### Dataset excerpt
========================================
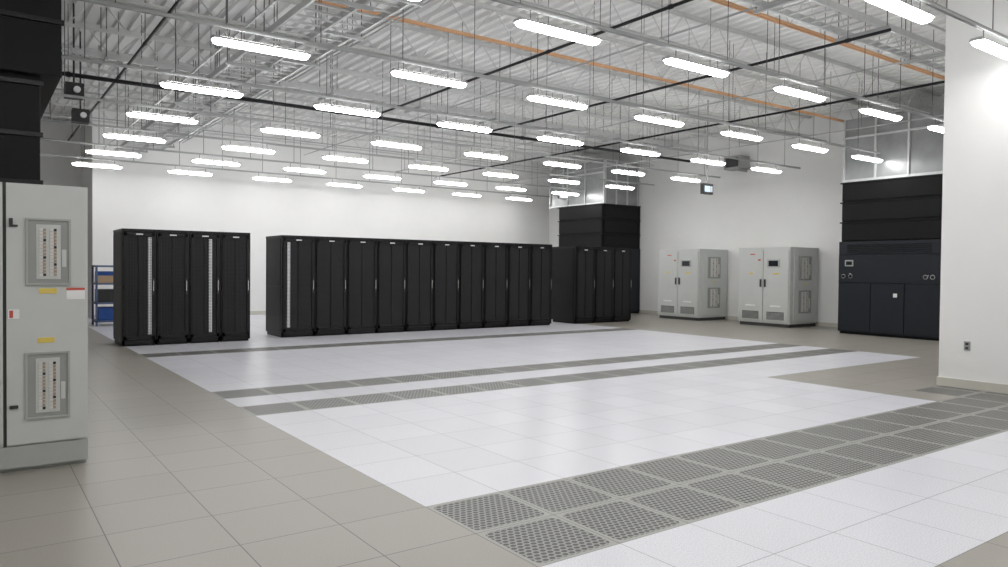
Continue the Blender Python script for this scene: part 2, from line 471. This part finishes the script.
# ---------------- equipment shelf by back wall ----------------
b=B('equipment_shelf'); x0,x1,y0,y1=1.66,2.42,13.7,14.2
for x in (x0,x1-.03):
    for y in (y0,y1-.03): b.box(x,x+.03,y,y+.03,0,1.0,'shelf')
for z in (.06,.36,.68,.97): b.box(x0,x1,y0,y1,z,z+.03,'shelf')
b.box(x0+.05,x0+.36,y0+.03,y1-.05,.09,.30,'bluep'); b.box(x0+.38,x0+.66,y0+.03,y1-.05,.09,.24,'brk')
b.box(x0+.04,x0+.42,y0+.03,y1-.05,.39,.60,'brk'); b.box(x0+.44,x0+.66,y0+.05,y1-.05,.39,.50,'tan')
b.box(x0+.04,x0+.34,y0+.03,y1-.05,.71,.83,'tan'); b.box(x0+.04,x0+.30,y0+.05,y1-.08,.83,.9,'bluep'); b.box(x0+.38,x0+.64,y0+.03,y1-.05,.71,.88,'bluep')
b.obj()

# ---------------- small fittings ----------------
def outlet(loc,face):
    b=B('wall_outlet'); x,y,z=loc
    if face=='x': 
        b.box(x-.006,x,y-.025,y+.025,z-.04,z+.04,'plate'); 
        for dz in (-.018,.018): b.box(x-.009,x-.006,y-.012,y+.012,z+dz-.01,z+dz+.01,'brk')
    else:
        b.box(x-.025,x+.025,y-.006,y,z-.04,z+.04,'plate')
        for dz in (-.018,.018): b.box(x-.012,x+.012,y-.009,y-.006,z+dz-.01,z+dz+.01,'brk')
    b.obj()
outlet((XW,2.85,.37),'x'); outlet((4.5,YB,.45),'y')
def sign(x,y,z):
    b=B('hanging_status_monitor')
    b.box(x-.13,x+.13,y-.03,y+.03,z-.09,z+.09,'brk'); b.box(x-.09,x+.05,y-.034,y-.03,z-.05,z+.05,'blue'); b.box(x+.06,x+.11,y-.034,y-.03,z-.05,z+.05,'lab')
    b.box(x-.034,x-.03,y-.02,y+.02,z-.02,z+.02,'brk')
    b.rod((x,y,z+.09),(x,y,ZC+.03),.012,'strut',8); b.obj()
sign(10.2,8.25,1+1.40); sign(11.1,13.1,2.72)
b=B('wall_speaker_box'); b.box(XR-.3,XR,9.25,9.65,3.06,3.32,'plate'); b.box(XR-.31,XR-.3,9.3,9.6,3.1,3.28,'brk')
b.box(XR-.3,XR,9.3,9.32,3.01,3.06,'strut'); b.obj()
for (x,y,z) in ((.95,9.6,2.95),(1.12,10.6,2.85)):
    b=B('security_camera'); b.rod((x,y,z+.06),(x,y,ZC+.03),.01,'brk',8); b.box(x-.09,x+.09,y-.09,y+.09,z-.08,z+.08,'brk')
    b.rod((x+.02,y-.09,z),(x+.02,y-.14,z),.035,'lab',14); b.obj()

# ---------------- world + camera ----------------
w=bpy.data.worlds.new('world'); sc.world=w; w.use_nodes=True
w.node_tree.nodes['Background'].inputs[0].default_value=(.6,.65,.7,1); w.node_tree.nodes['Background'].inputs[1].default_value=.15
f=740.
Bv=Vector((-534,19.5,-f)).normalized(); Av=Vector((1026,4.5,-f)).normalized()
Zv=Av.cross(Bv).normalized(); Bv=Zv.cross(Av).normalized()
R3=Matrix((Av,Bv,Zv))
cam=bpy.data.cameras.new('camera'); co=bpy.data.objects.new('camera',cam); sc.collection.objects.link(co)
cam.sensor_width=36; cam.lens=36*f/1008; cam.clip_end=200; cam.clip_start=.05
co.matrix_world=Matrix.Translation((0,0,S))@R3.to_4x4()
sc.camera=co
========================================
Repeat the material above in full and unchanged, minus its images.

### Correct output
Continue the Blender Python script for this scene: part 2, from line 471. This part finishes the script.
# ---------------- equipment shelf by back wall ----------------
b=B('equipment_shelf'); x0,x1,y0,y1=1.66,2.42,13.7,14.2
for x in (x0,x1-.03):
    for y in (y0,y1-.03): b.box(x,x+.03,y,y+.03,0,1.0,'shelf')
for z in (.06,.36,.68,.97): b.box(x0,x1,y0,y1,z,z+.03,'shelf')
b.box(x0+.05,x0+.36,y0+.03,y1-.05,.09,.30,'bluep'); b.box(x0+.38,x0+.66,y0+.03,y1-.05,.09,.24,'brk')
b.box(x0+.04,x0+.42,y0+.03,y1-.05,.39,.60,'brk'); b.box(x0+.44,x0+.66,y0+.05,y1-.05,.39,.50,'tan')
b.box(x0+.04,x0+.34,y0+.03,y1-.05,.71,.83,'tan'); b.box(x0+.04,x0+.30,y0+.05,y1-.08,.83,.9,'bluep'); b.box(x0+.38,x0+.64,y0+.03,y1-.05,.71,.88,'bluep')
b.obj()

# ---------------- small fittings ----------------
def outlet(loc,face):
    b=B('wall_outlet'); x,y,z=loc
    if face=='x': 
        b.box(x-.006,x,y-.025,y+.025,z-.04,z+.04,'plate'); 
        for dz in (-.018,.018): b.box(x-.009,x-.006,y-.012,y+.012,z+dz-.01,z+dz+.01,'brk')
    else:
        b.box(x-.025,x+.025,y-.006,y,z-.04,z+.04,'plate')
        for dz in (-.018,.018): b.box(x-.012,x+.012,y-.009,y-.006,z+dz-.01,z+dz+.01,'brk')
    b.obj()
outlet((XW,2.85,.37),'x'); outlet((4.5,YB,.45),'y')
def sign(x,y,z):
    b=B('hanging_status_monitor')
    b.box(x-.13,x+.13,y-.03,y+.03,z-.09,z+.09,'brk'); b.box(x-.09,x+.05,y-.034,y-.03,z-.05,z+.05,'blue'); b.box(x+.06,x+.11,y-.034,y-.03,z-.05,z+.05,'lab')
    b.box(x-.034,x-.03,y-.02,y+.02,z-.02,z+.02,'brk')
    b.rod((x,y,z+.09),(x,y,ZC+.03),.012,'strut',8); b.obj()
sign(10.2,8.25,1+1.40); sign(11.1,13.1,2.72)
b=B('wall_speaker_box'); b.box(XR-.3,XR,9.25,9.65,3.06,3.32,'plate'); b.box(XR-.31,XR-.3,9.3,9.6,3.1,3.28,'brk')
b.box(XR-.3,XR,9.3,9.32,3.01,3.06,'strut'); b.obj()
for (x,y,z) in ((.95,9.6,2.95),(1.12,10.6,2.85)):
    b=B('security_camera'); b.rod((x,y,z+.06),(x,y,ZC+.03),.01,'brk',8); b.box(x-.09,x+.09,y-.09,y+.09,z-.08,z+.08,'brk')
    b.rod((x+.02,y-.09,z),(x+.02,y-.14,z),.035,'lab',14); b.obj()

# ---------------- world + camera ----------------
w=bpy.data.worlds.new('world'); sc.world=w; w.use_nodes=True
w.node_tree.nodes['Background'].inputs[0].default_value=(.6,.65,.7,1); w.node_tree.nodes['Background'].inputs[1].default_value=.15
f=740.
Bv=Vector((-534,19.5,-f)).normalized(); Av=Vector((1026,4.5,-f)).normalized()
Zv=Av.cross(Bv).normalized(); Bv=Zv.cross(Av).normalized()
R3=Matrix((Av,Bv,Zv))
cam=bpy.data.cameras.new('camera'); co=bpy.data.objects.new('camera',cam); sc.collection.objects.link(co)
cam.sensor_width=36; cam.lens=36*f/1008; cam.clip_end=200; cam.clip_start=.05
co.matrix_world=Matrix.Translation((0,0,S))@R3.to_4x4()
sc.camera=co